Friday, December 02, 2016

May Sarton

"It is only when we can believe we are creating the soul that life has any meaning, but when we can believe it -- and I do and always have -- then there is nothing we do that is without meaning and nothing we suffer that does not hold the seed of creation in it. I have become convinced since that horrible review (unimportant in itself) that it is a message, however deviously presented, to tell me I have been overconcerned with the materialistic aspects of bringing out this novel, the dangerous hope that it become a best seller, or that, for once, I might get a leg up from the critics, the establishment, and not have once more to see the work itself stand alone and make its way, heart by heart, as it is discovered by a few people with all the excitement of a person who finds a wildflower in the woods that he has discovered on his own.

"From my isolation to the isolation of someone somewhere who will find my work there exists a true communion. I have not lacked it these last years and it is a blessing. It is free of 'ambition' and it 'makes the world go away,' as the popular song says. That is what I can hope for and I must hope for nothing more and nothing less.

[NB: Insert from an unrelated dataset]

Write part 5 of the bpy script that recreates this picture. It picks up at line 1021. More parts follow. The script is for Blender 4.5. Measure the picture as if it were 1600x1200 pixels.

"Thinking of writers I cherish -- Traherne, George Herbert, Simone Weil, and the novelists Turgenev, Trollope, Henry James, Virginia Woolf, E.M. Forster, all of them modest, private, 'self-actualizers' -- I see that they are all outside the main stream of what is expected now. The moderate human voice, what might be called 'the human milieu' -- this is supremely unfashionable and appears even to be irrelevant. But there have always been and will always be people who can breathe only there and who are starved for nourishment.

"I am one of those readers and I am also one who can occasionally provide this food. That is all that really matters to me this morning."